Continuing after a "break swift_release" stops at:

libswiftCore.so`swift_release:
->  0x7ffff7016a90 <+0>:  movq   0x1531b1(%rip), %rax
    0x7ffff7016a97 <+7>:  leaq   0x1912(%rip), %rcx        ; __swift_release_
    0x7ffff7016a9e <+14>: cmpq   %rcx, %rax
    0x7ffff7016aa1 <+17>: jne    0x7ffff7016ae2            ; <+82>

Then:

(lldb) po $arg1
93824994058384

So that reveals not much.

And sometimes the other approach fails:

lldb) expr -l Swift -- let ptr = UnsafeRawPointer(bitPattern: `$arg1`); print("pointer:", ptr); print("meta:", unsafeBitCast(ptr, to: UnsafePointer<UnsafeRawPointer>.self).pointee);   print(unsafeBitCast(ptr, to: AnyObject.self))
error: Execution was interrupted, reason: signal SIGSEGV: invalid address (fault address: 0x10).
The process has been returned to the state before expression evaluation.
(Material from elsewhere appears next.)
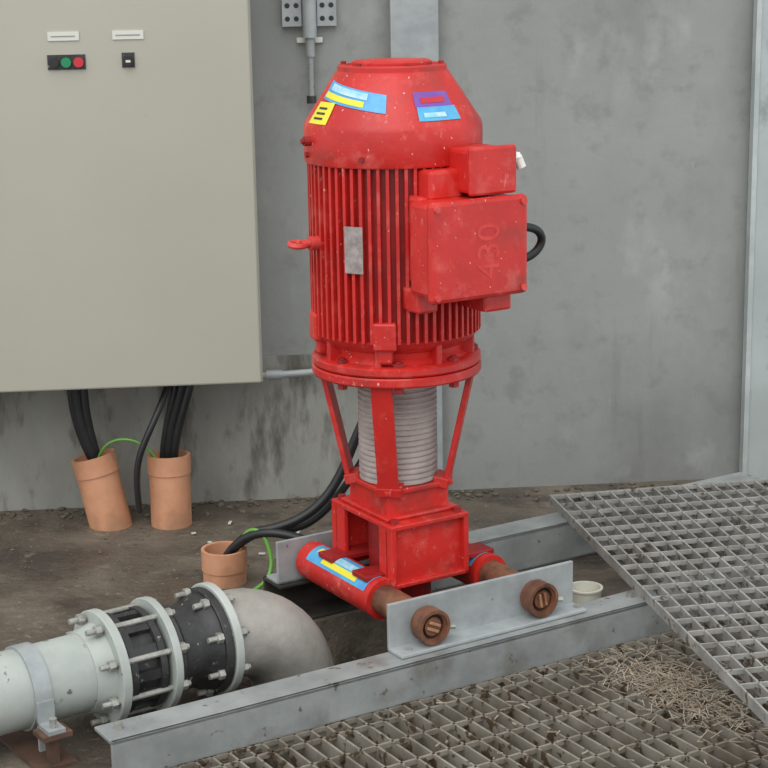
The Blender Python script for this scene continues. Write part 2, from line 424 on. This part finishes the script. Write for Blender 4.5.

So it seems there is no way that always works.

13

Did the optimiser remarks not help?

Whether or not a release causes the object to be deallocated can sometimes only be determined at runtime, but you should be able to get insight in to which things get retained/released at what points in the program at compile-time.

Personally, setting breakpoints in swift_release would be my very last resort. It can work, but as you're seeing, fumbling around in the debugger is not always the best choice for productivity (especially when you get on to the next stage -- trying to rework your code to avoid that ARC overhead).

14

The optimiser remarks give me the following:

/home/gonsolo/work/gonzales/Sources/gonzales/Shape/Triangle.swift:311:54: remark: retain of type '__ContiguousArrayStorageBase'
                let worldInteraction = objectToWorld * localInteraction
                                                     ^
/home/gonsolo/work/gonzales/Sources/gonzales/Shape/Triangle.swift:325:17: remark: release of type '__ContiguousArrayStorageBase'
                )

To give some context: I have a reasonable quick renderer that spends about 15% of its time in retain/release cycles. About 95% of the time is spent in triangle intersection and stepping through the bounding hierarchy. I'm investigating whether I can get rid of all ARC traffic in what is basically two function calls (Triangle.intersect and BoundingHierarchy.intersect).

Right now it seems to be SurfaceInteraction and Transform matrices that have to be changed.

I'm trying basically three approaches at the moment:

  1. @_semantics("optremark")
  2. @_noAllocation
  3. Fire up lldb, run, stop in the middle, break on swift_release/retain and see what's going on.

Adding @_noAllocation gives the following error:

/home/gonsolo/work/gonzales/Sources/gonzales/Api/Options.swift:42:9: error: ending the lifetime of a value of type 'TriangleMesh' can cause a deallocation
        }

from this code:

  func getObjectToWorldFor(meshIndex: Int) -> Transform {
A>                let mesh = meshes[meshIndex]
                  let objectToWorld = mesh.getObjectToWorld()
                  return objectToWorld
          }

where meshes is an Array, TriangleMesh is a struct (tried final class to no avail) and objectToWorld is a private member of TriangleMesh (basically 16 Floats). The triangle mesh array is read-only at this stage and I wonder why the optimiser is not able to eliminate this deallocation.